Most people enjoy beaches, strolling along the beach shore line, collecting shells, and looking at what the ocean has brought ashore and fetched up, but for aquarium hobbyists and enthusiasts, the ocean and its inhabitants is a fascinating place.

Everything about it is exciting! Learning what each piece of equipment does, the roles different livestock play in the ecosystem and just trying to wrap your head around the science of water chemistry is exhilarating. So many recent advancements in aquarium technology has now made it possible and easier to successfully maintain saltwater and reef tanks even for the super-busy aquarist.

When aquarists decide to set up a saltwater or reef tank, they look for color, variety and focus on their preferred species. Lighting becomes very important. The decisions on whether to have a fish only tank? A predator tank? A reef tank? What corals? SPS? LPS? Mixed reef? Aquascaping? Equipment? The selection of their tank inhabitants becomes a very important process. It is important not to get it wrong because it can become a very costly and disappointing experience. Most important of all is the compatibility of the livestock and the size of the tank that is housing the inhabitants.

Some fish grow too large for many or most home aquariums. Some fish are also unsuitable for reef tanks as they will use the corals as food and damage them. So, it is important to always keep in mind that no matter how beautiful the fish is, it’s desirability decreases if it will not cohabitate or get along with other tank mates or eat your corals or other fish.

What every aquarists strives for is a Peaceful Community. And, because most fish are territorial “a go away, get out of my space” attitude, so, in order for other members of the community can settle and find their own space and territory, it is critical and important that the aquarist obtains as much information and education.

When first deciding to set up an saltwater or reef tank, it is as important to write down a list of the tank inhabitants the aquarist wishes to display in their tank, research their compatibility, as it is in the selection of the tank size and equipment. The aquarist should familiarize themselves with which species to introduce first and which species to introduce last. This process can take months and even a year depending on the size tank and how many inhabitants can safely co-exist.

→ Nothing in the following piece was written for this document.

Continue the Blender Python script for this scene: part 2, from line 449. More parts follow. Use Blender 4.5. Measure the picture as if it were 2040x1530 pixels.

So, there is a lot to consider for the success and health of your display tank and its inhabitants. It is a massive mistake buying an aquarium without an overall cost check. It is a wonderful, satisfying and fascinating hobby. But more importantly, we want to ensure that aquarists practice sustainable fish and reef keeping.

Personally, it is hard for me to make up my mind which is the most beautiful and most desirable as I find them all irresistible. But, then again, this is why aquarists find the need to continue to upgrade to larger tanks and/or have multiple tanks.